● The problem:
Set down, exactly as written, the lines from the top of the data to the line that holds "R = np.random.RandomState(7)", and omit the pictures.
════
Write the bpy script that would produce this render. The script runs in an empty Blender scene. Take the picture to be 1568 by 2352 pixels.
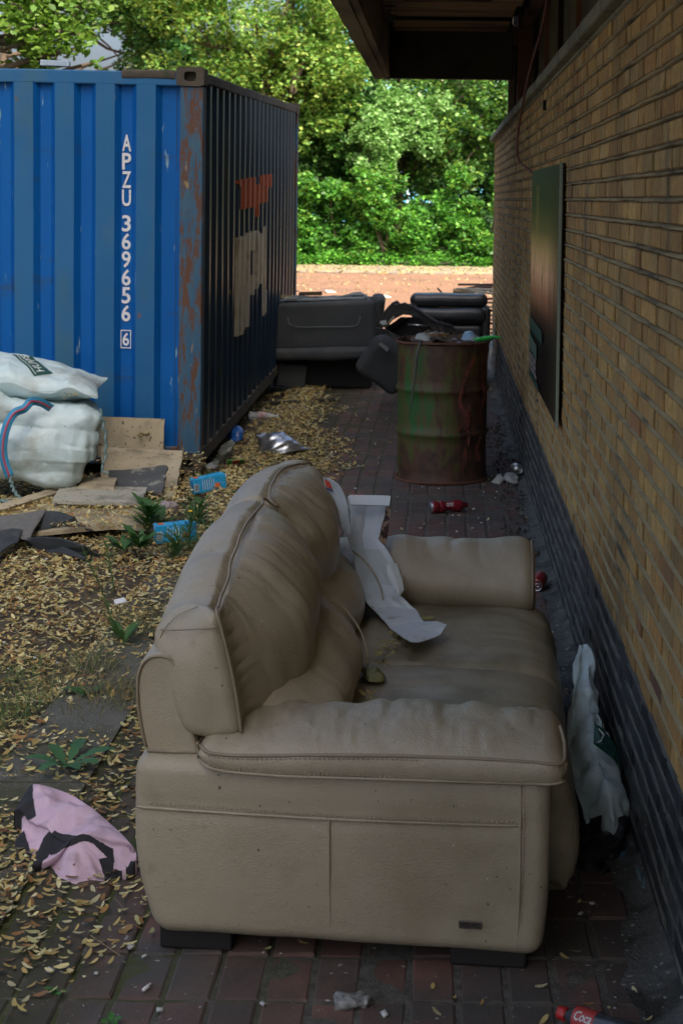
import bpy, bmesh, math, random
import numpy as np
from mathutils import Vector, Matrix, Euler
from math import sin, cos, pi, radians

SC = bpy.context.scene
COL = SC.collection
R = np.random.RandomState(7)

# ------------------------------------------------------------------ camera
cam_d = bpy.data.cameras.new("camera")
cam = bpy.data.objects.new("camera", cam_d)
COL.objects.link(cam)
SC.camera = cam
cam_d.sensor_fit = 'HORIZONTAL'
cam_d.sensor_width = 36.0
cam_d.lens = 36.0 * 3700 / 1568
PITCH, ROLL = radians(3.85), 0.012
fw = Vector((0, cos(PITCH), -sin(PITCH))); up0 = Vector((0, sin(PITCH), cos(PITCH)))
rt = Vector((1, 0, 0)) * cos(ROLL) + up0 * sin(ROLL)
up = Vector((1, 0, 0)) * -sin(ROLL) + up0 * cos(ROLL)
cam.matrix_world = Matrix(((rt.x, up.x, -fw.x, 0), (rt.y, up.y, -fw.y, 0), (rt.z, up.z, -fw.z, 1.75), (0, 0, 0, 1)))
cam_d.shift_x = -(1009 - 784) / 1568
cam_d.shift_y = -(1176 - 706) / 1568
cam_d.clip_start = 0.05
cam_d.clip_end = 2000
cam_d.dof.use_dof = True
cam_d.dof.focus_distance = 5.2
cam_d.dof.aperture_fstop = 14.0

# ------------------------------------------------------------------ world, sun, exposure
SUN_DIR = Vector((-0.45, 0.75, -1.0)).normalized()      # the way the light travels
W = bpy.data.worlds.new("World"); SC.world = W; W.use_nodes = True
nt = W.node_tree
sky = nt.nodes.new('ShaderNodeTexSky'); sky.sky_type = 'NISHITA'; sky.sun_disc = False
sky.sun_elevation = math.asin(-SUN_DIR.z)
sky.sun_rotation = math.atan2(-SUN_DIR.x, -SUN_DIR.y)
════
● Response:
Write the bpy script that would produce this render. The script runs in an empty Blender scene. Take the picture to be 1568 by 2352 pixels.
import bpy, bmesh, math, random
import numpy as np
from mathutils import Vector, Matrix, Euler
from math import sin, cos, pi, radians

SC = bpy.context.scene
COL = SC.collection
R = np.random.RandomState(7)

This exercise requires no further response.